Alligators vs Engineers

Inspired by the misreading of this post on Boing Boing, I've worked out some preliminary rules on alligators vs engineers chess.


Alligators vs Engineers

Rules for a standard chess set, v 0.1

All of the pawns are alligators and the rest of the pieces are the engineering team.

You'll need: chess set, masking tape, post-it notes or some other way of marking some squares. Use a sharpie if you don't mind marking up your board.

Setup:

Mark the river by marking a row, two squares wide, across the board, two squares from one edge.
xoxoxoxo
oxoxoxox
xoxoxoxo
oxoxoxox
rrrrrrrr
rrrrrrrr
xoxoxoxo
oxoxoxox

Place all of the alligators in the river to start.
Place the engineering team on the larger side, in standard position, 2 layers deep.
rkbqkbkr
rkbkqbkr
xoxoxoxo
oxoxoxox
aaaaaaaa
aaaaaaaa
xoxoxoxo
oxoxoxox


Play:


The goal for the engineers is to get all the engineers to safety across the river before being eaten. An engineering piece exits the board by moving off of the board on the side across the river using normal movement.

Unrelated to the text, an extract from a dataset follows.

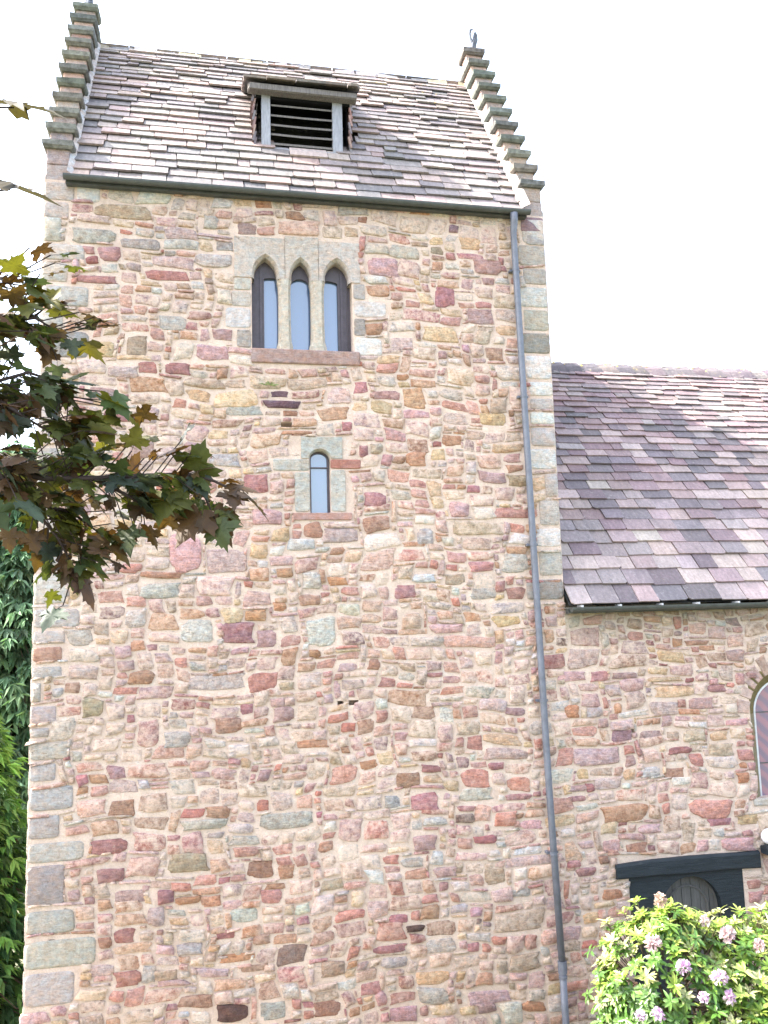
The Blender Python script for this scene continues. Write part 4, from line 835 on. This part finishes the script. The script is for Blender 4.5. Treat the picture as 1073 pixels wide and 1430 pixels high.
def put_leaf(p, out, L, hang=None):
    col = jit(r.choice(LC), .25, r)
    dirv = Vector(out) + Vector((r.gauss(0, .45), r.gauss(0, .5), r.gauss(-.10, .22)))
    h = r.random() * .62 if hang is None else hang
    tip = Vector((dirv.x, dirv.y, dirv.z)).normalized(); tip = (tip + Vector((0, 0, -h * h * 1.5))).normalized()
    up = Vector((r.gauss(0, .3), r.gauss(0, .3) - .25 * h, 1 - .4 * h))
    pet = p + Vector((tip.x, tip.y, tip.z * .4)) * r.uniform(.02, .05)
    br.tube([tuple(p), tuple(pet)], .0009, 4, cap=False); leaf(cr, pet, tip, up, L, col, r)
TW = [[Vector(p) for p in t] for t in TWIGS]
DENS = [.0095, .05, .0085, .0085, .010, .0105, .012, .0095, .5, .5, .014, .012]
for ti, tw in enumerate(TW):
    n = len(tw); r0 = .011 if ti == 0 else .006
    br.tube([tuple(p) for p in tw], [r0 * (1 - .8 * k / (n - 1)) + .0012 for k in range(n)], 6)
    for a, b in zip(tw, tw[1:]):
        d = b - a; L = d.length; m = int(L / DENS[ti] + r.random())
        for k in range(m):
            p = a + d * ((k + r.random()) / max(m, 1))
            if ti in (8, 9) and p.x < 1.15 and r.random() < .4: continue
            thin = ti == 0 and p.x > 2.0
            if ti < 8 and p.z > 4.97: continue
            if thin and r.random() < .85: continue
            sdn = Vector((-d.z, 0, d.x)).normalized() * r.choice((-1, 1))
            if p.x < 1.95 and (ti < 8 or ti > 9) and r.random() < .7:       # short side twig carrying leaves
                e = p + (d.normalized() * .7 + sdn * .7 + Vector((0, r.uniform(-.6, .6), 0))).normalized() * r.uniform(.04, .16); br.tube([tuple(p), tuple(e)], .0022, 4, cap=False); p = e
            put_leaf(p, d.normalized() * .8 + sdn * .7, r.uniform(.045, .085))
    if ti not in (8, 9): put_leaf(tw[-1], (tw[-1] - tw[-2]).normalized(), r.uniform(.085, .11))
# the hanging leaves at the tip of the long branch, and the two seen against the sky
for p, out, up, L in (((2.00, -7.40, 4.215), (-.35, -.1, -.55), (-.2, -.9, .5), .125), ((2.045, -7.4, 4.215), (.35, -.1, -.6), (.2, -.9, .45), .115), ((1.985, -7.4, 4.35), (.2, -.3, .5), (.1, -.85, .5), .10), ((2.10, -7.36, 4.31), (.8, -.1, -.2), (0, -.5, .9), .09),
                      ((1.90, -7.42, 4.27), (-.1, -.3, -.5), (0, -.9, .45), .11), ((1.70, -7.45, 4.14), (.6, -.1, -.35), (0, -.5, .8), .10), ((1.63, -7.5, 4.06), (-.5, 0, -.3), (0, -.6, .8), .08), ((1.645, -7.5, 4.03), (.1, -.2, -.6), (.1, -.9, .4), .07), ((1.655, -7.5, 4.06), (.6, 0, -.3), (0, -.6, .8), .08),
                      ((1.43, -7.6, 5.43), (.9, .1, .05), (0, -.45, .9), .165), ((1.40, -7.5, 5.23), (.9, .05, -.22), (0, -.45, .9), .175)):
    leaf(cr, p, out, up, L, jit((.055, .042, .018) if L > .15 else r.choice(LC[:4]), .2, r), r)
# the rest of the crown, out of frame to the left
for k in range(16):
    a = r.uniform(1.6, 5.2); z = r.uniform(3.9, 6.6); R = r.uniform(.5, 1.1) * (1.25 - abs(z - 4.9) * .3); p0 = Vector((-.5, -7.7, z)); d = Vector((math.cos(a), math.sin(a) * .8, .25)); e = p0 + d * R
    br.tube([tuple(p0), tuple(p0 + d * R * .5 + Vector((0, 0, .05))), tuple(e)], [.016, .009, .003], 5)
    for q in range(26): put_leaf(p0 + d * R * r.uniform(.35, 1) + Vector((r.gauss(0, .09), r.gauss(0, .09), r.gauss(0, .05))), d, r.uniform(.07, .11))
br.build('branches', M_TWIG, maple, smooth=True); cr.build('crown', M_MAP, maple, smooth=True)

# ================================================================== rhododendron
M_RHO = mat_attr('rhododendron leaves', .34, .5, .28, (1.25, 1.4, .45, 1), .2, 12); M_FLO = mat_attr('lilac petals', .6, .2, .3, None, .15)
bush = thing('rhododendron_bush', (6.75, -2.75, -1.72), 'large rhododendron with sunlit yellow-green leaves and lilac flowers in front of the door', 'bush')
LOBES = [((6.12, -2.85, .93), .20), ((6.06, -2.75, .50), .54), ((6.80, -2.75, .34), .54), ((7.45, -2.6, .24), .6), ((8.2, -2.5, .05), .8), ((6.62, -3.0, -.14), .64), ((7.15, -3.05, -.18), .76), ((5.86, -2.65, .26), .40), ((7.15, -2.7, -.95), .92), ((7.7, -2.8, -.8), 1.05), ((8.0, -3.0, -.2), .7)]
fo = MB(); stx = MB(); r = random.Random(120)
def rleaf(p, d, up, L, wd, col, fold=.25):
    d = d.normalized(); sd = d.cross(up)
    if sd.length < 1e-3: sd = d.orthogonal()
    sd.normalize(); n = sd.cross(d).normalized(); V = [tuple(p)]
    prof = ((.22, .62), (.5, 1.0), (.78, .72))
    for t, w in prof:
        c = p + d * L * t - n * (L * .22 * t * t)
        V += [tuple(c - sd * wd * w * .5 + n * wd * fold * .5 * w), tuple(c), tuple(c + sd * wd * w * .5 + n * wd * fold * .5 * w)]
    V.append(tuple(p + d * L - n * L * .22))
    F = [(0, 2, 1), (0, 3, 2)]
    for i in (0, 1): b = 1 + 3 * i; F += [(b, b + 1, b + 4, b + 3), (b + 1, b + 2, b + 5, b + 4)]
    F += [(7, 8, 10), (8, 9, 10)]
    fo.add(V, F, col)
GREEN = [(.075, .155, .028), (.06, .13, .028), (.095, .19, .035), (.12, .21, .04)]; NEW = [(.24, .33, .06), (.30, .36, .10), (.20, .30, .05), (.36, .37, .19)]
tops = []
for (c, R) in LOBES:
    c = Vector(c)
    for k in range(int(1900 * R * R + 14)):
        v = Vector((r.gauss(0, 1), r.gauss(0, 1), r.gauss(.12, 1))).normalized()
        p = c + Vector((v.x * R * 1.05, v.y * R * .95, v.z * R)) * (r.uniform(.86, 1.07) if v.z < .1 or r.random() < .6 else r.uniform(.95, 1.24))
        if v.y > .75: continue
        if any(((p - Vector(c2)).length < R2 * .86) for c2, R2 in LOBES if c2 != tuple(c)): continue
        new = v.z > .15 and r.random() < (.15 + .65 * max(0, v.z)); ax = (v + Vector((0, 0, .75))).normalized()
        s0 = p - ax * .14; stx.tube([tuple(s0 - v * .05), tuple(p)], [.006, .004], 4, cap=False)
        nl = r.randint(7, 10); a0 = r.uniform(0, 6); e1 = ax.orthogonal().normalized(); e2 = ax.cross(e1)
        base = r.choice(NEW if new else GREEN)
        for q in range(nl):
            a = a0 + q * 2.4; tilt = r.uniform(.25, 1.0) if new else r.uniform(-.25, .55); d = (e1 * math.cos(a) + e2 * math.sin(a) + ax * tilt)
            rleaf(p + ax * r.uniform(-.02, .02), d, ax, r.uniform(.055, .11), r.uniform(.022, .036), jit(base, .2, r))
for k in range(60):
    a = r.uniform(0, 6.3); c, R = r.choice(LOBES); stx.tube([(6.7 + r.uniform(-.4, .4), -2.7 + r.uniform(-.2, .2), -1.75), (c[0] + math.cos(a) * R * .3, c[1] + math.sin(a) * R * .3, c[2] - R * .2), (c[0] + math.cos(a) * R * .8, c[1] + math.sin(a) * R * .8, c[2] + R * r.uniform(-.2, .5))], [.02, .013, .005], 5)
fo.build('foliage', M_RHO, bush); stx.build('stems', M_BARK, bush)
def truss(p, R, cols, nf, seed):
    r = random.Random(seed); m = MB(); p = Vector(p); ax = Vector((r.uniform(-.15, .15), -.55, .8)).normalized(); e1 = ax.orthogonal().normalized(); e2 = ax.cross(e1)
    for k in range(nf):
        t = math.acos(1 - (k + .5) / nf * 1.15); a = k * 2.4; v = ax * math.cos(t) + (e1 * math.cos(a) + e2 * math.sin(a)) * math.sin(t); b = p + v * R * r.uniform(.35, .75); f1 = v.orthogonal().normalized(); f2 = v.cross(f1); c = jit(r.choice(cols), .12, r); s = R * r.uniform(.35, .85)
        V = [tuple(b - v * R * .3)]
        for q in range(5):
            an = q * 1.2566 + k + r.uniform(-.25, .25); 
            for da, rr_, hh in ((-.45, .75, .38), (0, 1.05, .42), (.45, .75, .38)):
                V.append(tuple(b + (f1 * math.cos(an + da) + f2 * math.sin(an + da)) * s * rr_ * r.uniform(.75, 1.2) + v * s * hh * r.uniform(.4, 1.5)))
        F = []
        for q in range(5): F += [(0, 1 + 3 * q, 2 + 3 * q), (0, 2 + 3 * q, 3 + 3 * q)]
        m.add(V, F, c)
    o = m.build('flower_cluster', M_FLO, bush); return o
LIL = [(.58, .42, .56), (.64, .50, .62), (.52, .34, .50)]; PK = [(.55, .40, .42), (.6, .48, .47)]; BR = [(.50, .36, .30), (.42, .30, .24), (.56, .44, .36)]
truss((5.68, -3.75, 1.03), 0.058, LIL, 10, 955)
truss((5.96, -3.80, 0.95), 0.058, LIL, 10, 1005)
truss((5.78, -3.85, 0.84), 0.043, LIL, 10, 983)
truss((6.00, -3.85, 0.82), 0.049, LIL, 10, 1018)
truss((5.29, -3.75, 0.72), 0.046, LIL, 10, 895)
truss((5.43, -3.75, 0.72), 0.049, LIL, 10, 918)
truss((5.96, -2.95, 1.26), 0.07, BR, 10, 922)
truss((6.36, -3.00, 1.06), 0.052, PK, 10, 985)
truss((6.50, -3.10, 0.97), 0.07, PK, 10, 1015)
truss((5.62, -3.40, 1.10), 0.064, PK, 10, 912)
truss((6.81, -3.10, 0.84), 0.052, PK, 10, 1060)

The goal for the alligators is to eat engineers, for they are tasty.

Choose who starts using your favourite randomness generator.

Movement:


Alligators can move one space in any direction while in water, but only forwards and back while on land. They may move one or two spaces from the river, then one space afterwards. Alligators attack targets on land by moving diagonally, but may attack any adjacent target in the water.

Lunging: Alligators always have the option of moving one or two spaces from the water, not just on their first move. This means that they can exit the water, re-enter the water, then lunge again. Only rooks may be attacked with a lunge.

Kings are extra tasty - killing a king will hatch a new alligator in the river, restoring a previously killed alligator. This new alligator must be placed at the edge of the board (upstream or downstream).

Engineering team pieces move following their normal movement rules. Engineers cannot enter or cross the river, except:
Drawbridges: Rooks, placed beside the river allow any unit that starts its turn adjacent to the rook to move through the rook to the opposite side of the river. Units use their normal movement rules to enter the square the rook is on, then end their movement on side of the river opposite the bishop. Rooks may only be destroyed by a lunging alligator.

Boats: Bishops can enter the river, but cannot enter and exit on the same turn. Other engineering units may move through bishops while they are on the river, according to the moving unit's movement rules. Other units cannot stop on a bishop, but can only pass through them.

Lightfooted: the queens may pass through any square occupied by an alligator as if it was unoccupied, but must stop if they enter an unoccupied square. They may cross the river this way.

I haven't play tested it yet, so if you try it, let me know how it goes.